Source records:
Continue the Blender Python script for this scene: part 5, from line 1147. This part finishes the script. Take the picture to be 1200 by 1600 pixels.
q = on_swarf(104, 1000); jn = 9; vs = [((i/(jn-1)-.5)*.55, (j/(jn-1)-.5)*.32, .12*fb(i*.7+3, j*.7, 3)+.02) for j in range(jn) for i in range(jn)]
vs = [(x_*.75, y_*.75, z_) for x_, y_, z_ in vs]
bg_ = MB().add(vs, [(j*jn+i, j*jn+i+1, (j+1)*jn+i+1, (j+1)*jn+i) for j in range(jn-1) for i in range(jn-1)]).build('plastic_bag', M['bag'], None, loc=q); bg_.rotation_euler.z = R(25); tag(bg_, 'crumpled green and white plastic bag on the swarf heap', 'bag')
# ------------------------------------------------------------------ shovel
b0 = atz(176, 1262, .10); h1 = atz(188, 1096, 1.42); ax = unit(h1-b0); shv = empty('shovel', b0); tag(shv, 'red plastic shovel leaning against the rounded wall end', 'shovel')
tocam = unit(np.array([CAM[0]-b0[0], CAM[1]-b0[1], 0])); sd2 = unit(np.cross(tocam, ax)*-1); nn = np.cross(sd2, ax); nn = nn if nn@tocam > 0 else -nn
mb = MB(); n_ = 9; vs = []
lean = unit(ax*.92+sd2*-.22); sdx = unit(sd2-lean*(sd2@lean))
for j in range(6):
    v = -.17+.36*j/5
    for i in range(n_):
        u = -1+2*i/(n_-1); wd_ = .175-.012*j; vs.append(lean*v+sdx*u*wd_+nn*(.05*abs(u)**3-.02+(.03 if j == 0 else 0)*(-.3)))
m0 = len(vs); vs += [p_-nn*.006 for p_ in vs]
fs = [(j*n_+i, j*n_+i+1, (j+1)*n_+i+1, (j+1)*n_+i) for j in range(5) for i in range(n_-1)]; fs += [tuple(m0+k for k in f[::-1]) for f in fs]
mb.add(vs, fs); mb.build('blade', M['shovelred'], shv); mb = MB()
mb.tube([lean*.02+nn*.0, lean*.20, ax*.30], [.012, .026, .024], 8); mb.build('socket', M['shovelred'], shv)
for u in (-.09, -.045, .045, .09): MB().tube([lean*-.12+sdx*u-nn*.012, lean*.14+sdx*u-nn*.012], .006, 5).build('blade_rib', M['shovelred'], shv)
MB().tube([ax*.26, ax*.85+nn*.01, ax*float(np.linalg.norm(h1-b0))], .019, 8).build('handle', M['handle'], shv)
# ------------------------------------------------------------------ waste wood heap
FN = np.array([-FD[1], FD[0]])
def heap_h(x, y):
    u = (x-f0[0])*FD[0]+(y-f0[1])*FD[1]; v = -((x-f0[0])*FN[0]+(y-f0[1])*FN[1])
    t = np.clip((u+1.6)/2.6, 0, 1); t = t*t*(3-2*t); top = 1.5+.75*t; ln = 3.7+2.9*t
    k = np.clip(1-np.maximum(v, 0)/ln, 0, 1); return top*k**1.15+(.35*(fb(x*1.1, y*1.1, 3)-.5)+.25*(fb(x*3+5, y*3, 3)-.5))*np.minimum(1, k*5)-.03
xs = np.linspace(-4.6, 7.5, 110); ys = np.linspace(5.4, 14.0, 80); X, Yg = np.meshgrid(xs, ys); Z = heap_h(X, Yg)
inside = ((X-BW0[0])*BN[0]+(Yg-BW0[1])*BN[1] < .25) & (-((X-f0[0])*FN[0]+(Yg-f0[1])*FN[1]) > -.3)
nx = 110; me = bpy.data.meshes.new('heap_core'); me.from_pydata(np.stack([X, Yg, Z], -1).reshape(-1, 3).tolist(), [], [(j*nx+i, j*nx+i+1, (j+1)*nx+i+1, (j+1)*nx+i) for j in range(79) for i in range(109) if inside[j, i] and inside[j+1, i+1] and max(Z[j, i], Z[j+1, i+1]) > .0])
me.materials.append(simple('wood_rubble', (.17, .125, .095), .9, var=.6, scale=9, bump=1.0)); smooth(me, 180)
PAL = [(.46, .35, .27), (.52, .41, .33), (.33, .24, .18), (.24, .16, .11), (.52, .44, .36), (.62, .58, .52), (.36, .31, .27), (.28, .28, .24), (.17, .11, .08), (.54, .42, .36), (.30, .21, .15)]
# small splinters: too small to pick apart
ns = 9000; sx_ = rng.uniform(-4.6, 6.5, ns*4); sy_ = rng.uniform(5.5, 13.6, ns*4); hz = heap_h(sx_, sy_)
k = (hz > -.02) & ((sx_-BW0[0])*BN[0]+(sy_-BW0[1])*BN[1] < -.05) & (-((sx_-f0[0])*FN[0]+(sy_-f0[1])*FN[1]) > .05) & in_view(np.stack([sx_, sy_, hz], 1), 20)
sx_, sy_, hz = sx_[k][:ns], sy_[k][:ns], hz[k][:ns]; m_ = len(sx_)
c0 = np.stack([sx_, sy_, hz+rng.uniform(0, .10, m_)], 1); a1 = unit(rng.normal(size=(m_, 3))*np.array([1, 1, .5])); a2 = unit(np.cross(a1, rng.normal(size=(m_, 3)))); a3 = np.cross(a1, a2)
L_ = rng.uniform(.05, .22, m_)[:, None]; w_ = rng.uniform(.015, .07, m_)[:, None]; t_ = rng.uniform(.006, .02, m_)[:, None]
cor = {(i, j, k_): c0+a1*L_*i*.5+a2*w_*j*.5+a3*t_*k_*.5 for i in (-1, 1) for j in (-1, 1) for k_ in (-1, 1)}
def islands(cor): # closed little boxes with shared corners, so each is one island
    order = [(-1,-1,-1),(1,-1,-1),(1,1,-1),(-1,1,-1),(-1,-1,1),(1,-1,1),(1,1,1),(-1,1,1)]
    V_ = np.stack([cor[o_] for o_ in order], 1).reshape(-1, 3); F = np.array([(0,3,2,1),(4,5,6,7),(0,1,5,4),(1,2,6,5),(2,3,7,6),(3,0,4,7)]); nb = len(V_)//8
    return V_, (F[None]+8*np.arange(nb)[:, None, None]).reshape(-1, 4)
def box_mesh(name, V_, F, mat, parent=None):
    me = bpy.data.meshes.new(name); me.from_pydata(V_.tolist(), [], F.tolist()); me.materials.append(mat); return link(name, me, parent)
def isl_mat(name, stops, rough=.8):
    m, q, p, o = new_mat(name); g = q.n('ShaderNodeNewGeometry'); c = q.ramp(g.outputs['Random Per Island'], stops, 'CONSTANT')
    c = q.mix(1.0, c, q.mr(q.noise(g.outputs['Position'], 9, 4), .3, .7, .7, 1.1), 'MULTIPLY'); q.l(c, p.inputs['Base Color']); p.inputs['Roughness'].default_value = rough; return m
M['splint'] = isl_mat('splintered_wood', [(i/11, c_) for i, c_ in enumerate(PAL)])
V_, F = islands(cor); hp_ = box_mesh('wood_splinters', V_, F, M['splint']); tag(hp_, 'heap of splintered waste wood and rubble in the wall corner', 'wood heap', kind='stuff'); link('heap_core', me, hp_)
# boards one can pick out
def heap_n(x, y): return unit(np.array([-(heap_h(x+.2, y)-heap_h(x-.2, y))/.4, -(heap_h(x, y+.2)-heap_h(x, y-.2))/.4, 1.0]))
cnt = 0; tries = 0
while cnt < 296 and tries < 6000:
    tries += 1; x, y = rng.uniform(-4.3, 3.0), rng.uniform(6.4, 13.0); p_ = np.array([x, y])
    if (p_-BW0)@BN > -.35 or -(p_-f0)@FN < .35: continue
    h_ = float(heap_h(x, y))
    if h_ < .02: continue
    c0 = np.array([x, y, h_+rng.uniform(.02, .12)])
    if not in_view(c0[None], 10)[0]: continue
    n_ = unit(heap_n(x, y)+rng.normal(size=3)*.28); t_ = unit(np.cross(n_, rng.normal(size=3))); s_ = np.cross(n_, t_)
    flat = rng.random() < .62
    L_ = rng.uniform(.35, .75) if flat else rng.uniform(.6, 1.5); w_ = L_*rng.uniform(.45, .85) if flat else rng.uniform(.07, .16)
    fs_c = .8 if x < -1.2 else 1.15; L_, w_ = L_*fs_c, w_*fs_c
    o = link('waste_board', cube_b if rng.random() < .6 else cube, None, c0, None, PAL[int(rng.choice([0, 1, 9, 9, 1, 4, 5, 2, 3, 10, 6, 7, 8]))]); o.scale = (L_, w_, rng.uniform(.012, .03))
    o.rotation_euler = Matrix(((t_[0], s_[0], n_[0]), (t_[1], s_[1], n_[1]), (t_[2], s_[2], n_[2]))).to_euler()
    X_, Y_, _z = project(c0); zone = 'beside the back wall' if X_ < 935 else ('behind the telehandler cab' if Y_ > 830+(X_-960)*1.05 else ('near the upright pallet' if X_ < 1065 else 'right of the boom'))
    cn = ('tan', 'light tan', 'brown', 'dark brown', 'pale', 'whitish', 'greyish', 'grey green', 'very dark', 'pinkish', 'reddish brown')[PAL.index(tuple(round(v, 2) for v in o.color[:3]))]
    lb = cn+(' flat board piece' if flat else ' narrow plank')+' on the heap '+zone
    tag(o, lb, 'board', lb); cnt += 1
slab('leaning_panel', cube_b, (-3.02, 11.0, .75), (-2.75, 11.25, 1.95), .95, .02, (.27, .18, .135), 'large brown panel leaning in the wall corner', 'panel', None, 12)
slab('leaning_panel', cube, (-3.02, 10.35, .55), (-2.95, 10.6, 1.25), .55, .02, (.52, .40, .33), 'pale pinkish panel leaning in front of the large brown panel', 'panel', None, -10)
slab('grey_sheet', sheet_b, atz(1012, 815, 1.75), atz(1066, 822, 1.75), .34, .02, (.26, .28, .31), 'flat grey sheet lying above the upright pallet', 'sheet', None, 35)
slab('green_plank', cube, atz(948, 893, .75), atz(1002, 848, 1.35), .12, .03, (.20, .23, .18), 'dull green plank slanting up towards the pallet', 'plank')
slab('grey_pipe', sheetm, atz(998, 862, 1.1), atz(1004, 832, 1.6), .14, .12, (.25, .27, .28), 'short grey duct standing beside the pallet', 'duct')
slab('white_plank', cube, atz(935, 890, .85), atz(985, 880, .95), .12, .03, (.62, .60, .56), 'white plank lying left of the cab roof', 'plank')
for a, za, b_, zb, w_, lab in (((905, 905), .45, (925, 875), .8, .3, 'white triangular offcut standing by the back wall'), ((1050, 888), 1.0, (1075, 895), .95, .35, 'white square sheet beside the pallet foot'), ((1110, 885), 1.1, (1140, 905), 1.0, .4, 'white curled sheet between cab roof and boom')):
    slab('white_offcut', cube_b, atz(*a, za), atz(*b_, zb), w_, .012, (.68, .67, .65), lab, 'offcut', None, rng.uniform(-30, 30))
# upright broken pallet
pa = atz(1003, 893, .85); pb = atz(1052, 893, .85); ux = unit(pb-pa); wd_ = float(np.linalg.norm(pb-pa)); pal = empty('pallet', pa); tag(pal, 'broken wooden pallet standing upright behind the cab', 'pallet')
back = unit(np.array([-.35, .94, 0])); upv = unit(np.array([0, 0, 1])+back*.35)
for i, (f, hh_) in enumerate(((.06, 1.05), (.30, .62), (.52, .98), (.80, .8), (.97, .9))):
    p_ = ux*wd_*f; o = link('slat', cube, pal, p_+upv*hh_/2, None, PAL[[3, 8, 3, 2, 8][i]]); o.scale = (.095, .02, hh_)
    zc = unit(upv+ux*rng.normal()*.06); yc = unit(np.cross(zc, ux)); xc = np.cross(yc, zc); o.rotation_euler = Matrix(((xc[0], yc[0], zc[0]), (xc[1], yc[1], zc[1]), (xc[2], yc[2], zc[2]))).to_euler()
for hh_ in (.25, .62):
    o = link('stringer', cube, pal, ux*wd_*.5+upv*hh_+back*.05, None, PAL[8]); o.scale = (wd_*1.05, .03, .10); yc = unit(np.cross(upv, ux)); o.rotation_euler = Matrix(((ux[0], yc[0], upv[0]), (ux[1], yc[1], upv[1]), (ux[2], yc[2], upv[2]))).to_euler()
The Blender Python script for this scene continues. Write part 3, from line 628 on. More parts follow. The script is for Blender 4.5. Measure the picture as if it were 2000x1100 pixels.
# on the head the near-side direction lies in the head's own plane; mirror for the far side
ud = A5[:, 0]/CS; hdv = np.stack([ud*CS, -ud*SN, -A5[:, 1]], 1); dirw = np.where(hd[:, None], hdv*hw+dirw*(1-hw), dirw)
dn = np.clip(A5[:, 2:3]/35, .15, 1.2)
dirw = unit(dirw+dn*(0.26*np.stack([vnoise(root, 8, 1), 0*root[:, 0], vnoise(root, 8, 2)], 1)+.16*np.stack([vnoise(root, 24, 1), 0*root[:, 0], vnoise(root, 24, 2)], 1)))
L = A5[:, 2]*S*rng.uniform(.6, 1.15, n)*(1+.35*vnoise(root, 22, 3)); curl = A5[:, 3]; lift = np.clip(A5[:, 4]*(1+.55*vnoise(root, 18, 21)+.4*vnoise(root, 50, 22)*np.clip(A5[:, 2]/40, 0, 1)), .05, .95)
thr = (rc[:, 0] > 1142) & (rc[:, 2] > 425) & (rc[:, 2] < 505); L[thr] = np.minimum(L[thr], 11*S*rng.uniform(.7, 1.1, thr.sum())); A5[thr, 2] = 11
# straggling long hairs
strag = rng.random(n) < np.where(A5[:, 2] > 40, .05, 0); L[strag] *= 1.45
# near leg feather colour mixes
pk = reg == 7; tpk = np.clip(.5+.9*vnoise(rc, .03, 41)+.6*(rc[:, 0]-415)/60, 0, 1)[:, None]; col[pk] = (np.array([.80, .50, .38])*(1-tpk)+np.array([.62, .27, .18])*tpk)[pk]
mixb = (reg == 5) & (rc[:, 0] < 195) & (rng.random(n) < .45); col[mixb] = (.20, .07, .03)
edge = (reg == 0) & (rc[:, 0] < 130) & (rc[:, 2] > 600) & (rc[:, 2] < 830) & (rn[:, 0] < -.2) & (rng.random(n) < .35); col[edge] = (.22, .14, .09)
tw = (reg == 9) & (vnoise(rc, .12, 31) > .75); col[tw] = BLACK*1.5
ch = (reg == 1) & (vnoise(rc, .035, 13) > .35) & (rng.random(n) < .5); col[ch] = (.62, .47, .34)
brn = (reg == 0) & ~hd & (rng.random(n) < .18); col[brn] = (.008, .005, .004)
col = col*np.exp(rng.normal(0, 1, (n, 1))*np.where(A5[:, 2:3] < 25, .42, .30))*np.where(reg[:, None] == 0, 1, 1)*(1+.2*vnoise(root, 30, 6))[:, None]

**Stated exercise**
Gather each line from the listing above that holds "picture".

**Result for this task**
Continue the Blender Python script for this scene: part 5, from line 1147. This part finishes the script. Take the picture to be 1200 by 1600 pixels.
The Blender Python script for this scene continues. Write part 3, from line 628 on. More parts follow. The script is for Blender 4.5. Measure the picture as if it were 2000x1100 pixels.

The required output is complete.